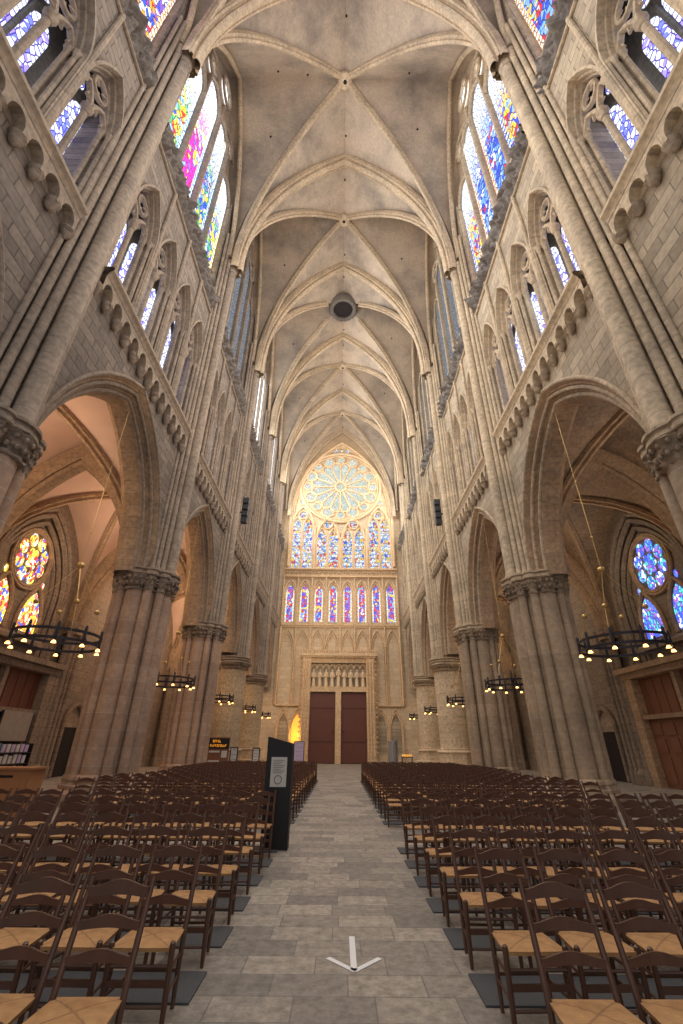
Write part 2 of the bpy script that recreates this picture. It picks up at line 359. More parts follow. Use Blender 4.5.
for b in range(6):
    y0, y1 = PY[b], PY[b+1]; yc = (y0+y1)/2; hy = (y1-y0)/2
    rel(vault_web(-7.5, 7.5, y0, y1, SP, RISE, 6.9), (0,0,SP)).build('vault_web', M['vault'], ceil, ang=60)
    # diagonal ribs
    for s in (-1, 1):
        pts = []; nor = []
        n = 26
        for i in range(n+1):
            a = -PI/2 + PI*i/n; t = math.sin(a)
            pts.append((t*7.0, yc + s*t*(hy-.15), SP + .9 + pv(t) - .05))
        pts = [(pts[0][0], pts[0][1], SP-.2)] + pts + [(pts[-1][0], pts[-1][1], SP-.2)]
        mb = MB()
        d = Vector((7.0, s*hy, 0)).normalized(); bi = Vector((-d.y, d.x, 0))
        q = [((Vector(p)-Vector((0, yc, 0))).dot(d), p[2]) for p in pts]
        nn = arc_normals(q); N3 = [d*a + Vector((0,0,1))*z for a, z in nn]
        rp = [(-.2,-.2),(.04,-.2),(.09,-.15),(.1,-.08),(.22,-.1),(.29,0),(.22,.1),(.1,.08),(.09,.15),(.04,.2),(-.2,.2)]
        if b == 3:
            i0 = [i for i, p in enumerate(pts) if p[0] <= -1.35]; i1 = [i for i, p in enumerate(pts) if p[0] >= 1.35]
            for I in (i0, i1): mb.sweep([pts[i] for i in I], [N3[i] for i in I], bi, rp)
        else: mb.sweep(pts, N3, bi, rp)
        rel(mb, (0,0,SP)).build('diagonal_rib', M['rib'], ceil)
    if b != 3:
        mb = MB(); zb = SP+.9+RISE-.28
        mb.lathe(0, yc, [(.2, zb-.28),(.38,zb-.22),(.5,zb-.1),(.5,zb+.2)], 16, .06, 5)
        rel(mb, (0,0,SP)).build('boss', M['rib'], ceil)
        mb = MB(); mb.lathe(0, yc, [(.13, zb-.3),(.13,zb-.27)], 12)
        rel(mb, (0,0,SP)).build('boss_hole', M['dark'], ceil)  # dark disc painted as the shade inside the boss opening
    else:
        mb = MB(); zb = SP+.9+RISE-.95; n = 40; pr = [(1.0,.45),(1.0,-.1),(1.12,-.24),(1.3,-.2),(1.45,.0),(1.5,.45)]
        vs = []; fs = []
        for k in range(n):
            a = 2*PI*k/n
            for (r, z) in pr:
                rr = r + (.06 if (k % 2 and r > 1.1) else 0); vs.append((rr*math.cos(a), yc + rr*math.sin(a), zb+z))
        m_ = len(pr)
        for k in range(n):
            l = (k+1) % n
            for i in range(m_-1): fs.append((k*m_+i, k*m_+i+1, l*m_+i+1, l*m_+i))
        mb.add(vs, fs); rel(mb, (0,0,SP)).build('oculus_ring', M['frieze'], ceil)
        mb = MB(); mb.lathe(0, yc, [(1.05, zb+.12),(1.05, zb+.16)], 32); rel(mb, (0,0,SP)).build('oculus_dark_disc', M['dark'], ceil)  # flat dark disc painted as the shade up inside the oculus
    # dark plugs painted as the shade in the web's vent holes
    mb = MB()
    for (hx_, hy_) in ((-4.6,-.55),(4.4,-.5),(-5.3,2.2),(5.2,1.9),(0.1,3.2),(.05,-3.0),(-2.6,-.3)):
        tx, ty = abs(hx_/7.5), abs(hy_/hy); z = SP+.9+pv(min(tx, ty))
        mb.lathe(hx_, yc+hy_, [(.07, z-.06),(.07, z+.05)], 8)
    rel(mb, (0,0,SP)).build('vent_hole', M['dark'], ceil)
for k in range(0, 7):
    # transverse arches
    y = PY[k] if k < 6 else WY-.35
    P = arc(6.85, RISE, 18, stilt=1.1); NN = arc_normals(P)
    pts = [(t, y, SP+.9+z-.05) for t, z in P]; N3 = [(a, 0, z) for a, z in NN]
    mb = MB()
    mb.sweep(pts, N3, (0,1,0), [(-.3,-.46),(0,-.46),(.03,-.38),(.13,-.41),(.17,-.32),(.1,-.25),(.12,-.17),(.28,-.2),(.36,-.11),(.39,0),(.36,.11),(.28,.2),(.12,.17),(.1,.25),(.17,.32),(.13,.41),(.03,.38),(0,.46),(-.3,.46)])
    rel(mb, (0,0,SP)).build('transverse_arch', M['rib'], ceil)
# wall ribs (formerets)
for s in (-1, 1):
    for b in range(6):
        y0, y1 = PY[b], PY[b+1]; yc = (y0+y1)/2; hy = (y1-y0)/2
        P = [(t*(hy-.35), .9+pv(t)) for t in [math.sin(-PI/2+PI*i/24) for i in range(25)]]
        mb = MB(); mb.tube([(s*7.42, yc+t, SP+z-.12) for t, z in P], .15, 8)
        rel(mb, (0,0,SP)).build('wall_rib', M['rib'], ceil)
        Q = [(t*hy, .9+pv(t)) for t in [math.sin(-PI/2+PI*i/24) for i in range(25)]]
        mb = MB(); mb.strip([(s*7.45, yc+t, SP+z) for t, z in Q], [(s*8.35, yc+t, SP+z) for t, z in Q])
        rel(mb, (0,0,SP)).build('window_reveal', M['vault'], ceil)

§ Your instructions
Set down all the data again exactly as above, pictures excluded.

§ Response
Write part 2 of the bpy script that recreates this picture. It picks up at line 359. More parts follow. Use Blender 4.5.
for b in range(6):
    y0, y1 = PY[b], PY[b+1]; yc = (y0+y1)/2; hy = (y1-y0)/2
    rel(vault_web(-7.5, 7.5, y0, y1, SP, RISE, 6.9), (0,0,SP)).build('vault_web', M['vault'], ceil, ang=60)
    # diagonal ribs
    for s in (-1, 1):
        pts = []; nor = []
        n = 26
        for i in range(n+1):
            a = -PI/2 + PI*i/n; t = math.sin(a)
            pts.append((t*7.0, yc + s*t*(hy-.15), SP + .9 + pv(t) - .05))
        pts = [(pts[0][0], pts[0][1], SP-.2)] + pts + [(pts[-1][0], pts[-1][1], SP-.2)]
        mb = MB()
        d = Vector((7.0, s*hy, 0)).normalized(); bi = Vector((-d.y, d.x, 0))
        q = [((Vector(p)-Vector((0, yc, 0))).dot(d), p[2]) for p in pts]
        nn = arc_normals(q); N3 = [d*a + Vector((0,0,1))*z for a, z in nn]
        rp = [(-.2,-.2),(.04,-.2),(.09,-.15),(.1,-.08),(.22,-.1),(.29,0),(.22,.1),(.1,.08),(.09,.15),(.04,.2),(-.2,.2)]
        if b == 3:
            i0 = [i for i, p in enumerate(pts) if p[0] <= -1.35]; i1 = [i for i, p in enumerate(pts) if p[0] >= 1.35]
            for I in (i0, i1): mb.sweep([pts[i] for i in I], [N3[i] for i in I], bi, rp)
        else: mb.sweep(pts, N3, bi, rp)
        rel(mb, (0,0,SP)).build('diagonal_rib', M['rib'], ceil)
    if b != 3:
        mb = MB(); zb = SP+.9+RISE-.28
        mb.lathe(0, yc, [(.2, zb-.28),(.38,zb-.22),(.5,zb-.1),(.5,zb+.2)], 16, .06, 5)
        rel(mb, (0,0,SP)).build('boss', M['rib'], ceil)
        mb = MB(); mb.lathe(0, yc, [(.13, zb-.3),(.13,zb-.27)], 12)
        rel(mb, (0,0,SP)).build('boss_hole', M['dark'], ceil)  # dark disc painted as the shade inside the boss opening
    else:
        mb = MB(); zb = SP+.9+RISE-.95; n = 40; pr = [(1.0,.45),(1.0,-.1),(1.12,-.24),(1.3,-.2),(1.45,.0),(1.5,.45)]
        vs = []; fs = []
        for k in range(n):
            a = 2*PI*k/n
            for (r, z) in pr:
                rr = r + (.06 if (k % 2 and r > 1.1) else 0); vs.append((rr*math.cos(a), yc + rr*math.sin(a), zb+z))
        m_ = len(pr)
        for k in range(n):
            l = (k+1) % n
            for i in range(m_-1): fs.append((k*m_+i, k*m_+i+1, l*m_+i+1, l*m_+i))
        mb.add(vs, fs); rel(mb, (0,0,SP)).build('oculus_ring', M['frieze'], ceil)
        mb = MB(); mb.lathe(0, yc, [(1.05, zb+.12),(1.05, zb+.16)], 32); rel(mb, (0,0,SP)).build('oculus_dark_disc', M['dark'], ceil)  # flat dark disc painted as the shade up inside the oculus
    # dark plugs painted as the shade in the web's vent holes
    mb = MB()
    for (hx_, hy_) in ((-4.6,-.55),(4.4,-.5),(-5.3,2.2),(5.2,1.9),(0.1,3.2),(.05,-3.0),(-2.6,-.3)):
        tx, ty = abs(hx_/7.5), abs(hy_/hy); z = SP+.9+pv(min(tx, ty))
        mb.lathe(hx_, yc+hy_, [(.07, z-.06),(.07, z+.05)], 8)
    rel(mb, (0,0,SP)).build('vent_hole', M['dark'], ceil)
for k in range(0, 7):
    # transverse arches
    y = PY[k] if k < 6 else WY-.35
    P = arc(6.85, RISE, 18, stilt=1.1); NN = arc_normals(P)
    pts = [(t, y, SP+.9+z-.05) for t, z in P]; N3 = [(a, 0, z) for a, z in NN]
    mb = MB()
    mb.sweep(pts, N3, (0,1,0), [(-.3,-.46),(0,-.46),(.03,-.38),(.13,-.41),(.17,-.32),(.1,-.25),(.12,-.17),(.28,-.2),(.36,-.11),(.39,0),(.36,.11),(.28,.2),(.12,.17),(.1,.25),(.17,.32),(.13,.41),(.03,.38),(0,.46),(-.3,.46)])
    rel(mb, (0,0,SP)).build('transverse_arch', M['rib'], ceil)
# wall ribs (formerets)
for s in (-1, 1):
    for b in range(6):
        y0, y1 = PY[b], PY[b+1]; yc = (y0+y1)/2; hy = (y1-y0)/2
        P = [(t*(hy-.35), .9+pv(t)) for t in [math.sin(-PI/2+PI*i/24) for i in range(25)]]
        mb = MB(); mb.tube([(s*7.42, yc+t, SP+z-.12) for t, z in P], .15, 8)
        rel(mb, (0,0,SP)).build('wall_rib', M['rib'], ceil)
        Q = [(t*hy, .9+pv(t)) for t in [math.sin(-PI/2+PI*i/24) for i in range(25)]]
        mb = MB(); mb.strip([(s*7.45, yc+t, SP+z) for t, z in Q], [(s*8.35, yc+t, SP+z) for t, z in Q])
        rel(mb, (0,0,SP)).build('window_reveal', M['vault'], ceil)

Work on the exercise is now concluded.